The New South Wales Electoral Commission has scrambled to patch security flaws in the electronic voting system that could lead to compromised votes, just one week out from the state election.
Written by Josh Taylor, Contributor

The analytics service used by the New South Wales electronic voting system, iVote, left voters vulnerable to having their ballots changed, according to security researchers.

The iVote system was originally implemented ahead of the 2011 state election for vision-impaired voters and those living in rural areas who have difficulty reaching polling places, but the government is expanding the use of the iVote system as part of the election on March 28, and has taken approximately 66,000 votes since early polling opened last week.

Researchers Vanessa Teague from the Department of Computing and Information Systems at the University of Melbourne, and J Alex Halderman from the University of Michigan Centre for Computer Security, found that while the voting website uses a safe SSL configuration, it includes JavaScript from an external server that is used to track site visitors.
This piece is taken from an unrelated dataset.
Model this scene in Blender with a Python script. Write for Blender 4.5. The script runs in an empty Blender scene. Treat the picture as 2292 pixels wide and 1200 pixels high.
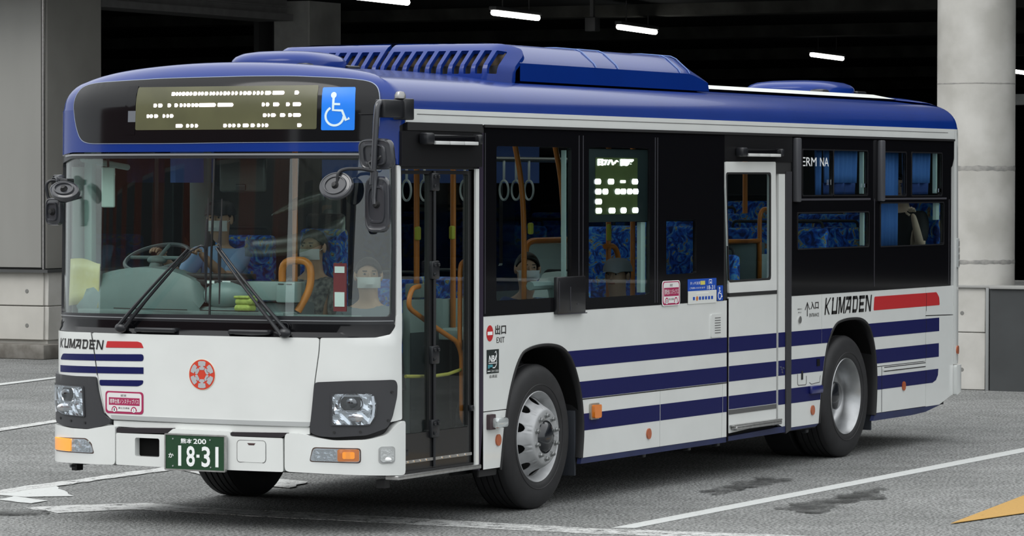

This, they said, would leave the iVote site open to a range of attacks, including FREAK.

Apple and Google were forced to patch their own browsers after it was found that the FREAK flaw could force browsers to use a weaker encryption cipher, leaving it vulnerable to man-in-the-middle attacks that can intercept and manipulate traffic.

The researchers discovered that the FREAK attack could be used to change how a person votes using iVote, without the voter ever being aware.

The flaw was notified to CERT Australia on Friday, and the researchers said that iVote disabled the analytics code on Saturday. However, given that the polls have been open since March 16, many voters could have had their vote compromised.

Up until polling day, voters can log in and change their vote on the iVote system.

The researchers stated that given the main gateway to the iVote site runs plain HTTP, it is still vulnerable to the ssl_strip attack.

A spokesperson for the NSW Electoral Commission had not responded to requests for comment at the time of writing, but NSWEC CIO Ian Brightwell told the ABC that the system is safe.

"We are confident, however, that the system is yielding the outcome that we actually initially set out to yield, and that is that the verification process is not telling us any faults are in the system."

In 2014, Brightwell told ZDNet that the use of two servers for voting verification improved the security of the voting system.

"That means if you're going to tamper with the vote, you must tamper with both votes, because that's the only way you won't be detected when we do a comparison downstream," Brightwell said.

"If you tamper with both votes, then the vote that is sent to the verification server won't be the same as the vote you submitted, so the person who verifies their vote will say they didn't vote that way.

"In that case, we will delete their vote and give them another vote."

NSWEC has so far resisted calls to make the code of the iVote system open.

"Just providing source code on the internet for people to review isn't actually going to get you much of an outcome, because the only people who can truly review that source code, build the system, and test it are people with significant skills, and, quite frankly, quite a bit of time on their hands," he said.

"We'd be delighted to have those people to do that exact task. What we're not so delighted with is people who are somewhat less skilled and knowledgeable actually asking lots of questions and taking up time of very valuable resources with no obvious benefit.

"So we're kind of reluctant to make it publicly available in the sense of available to anyone."

Last week, the iVote system needed to be taken offline and updated after it was revealed that two parties were left off the above-the-line section of the ballot form.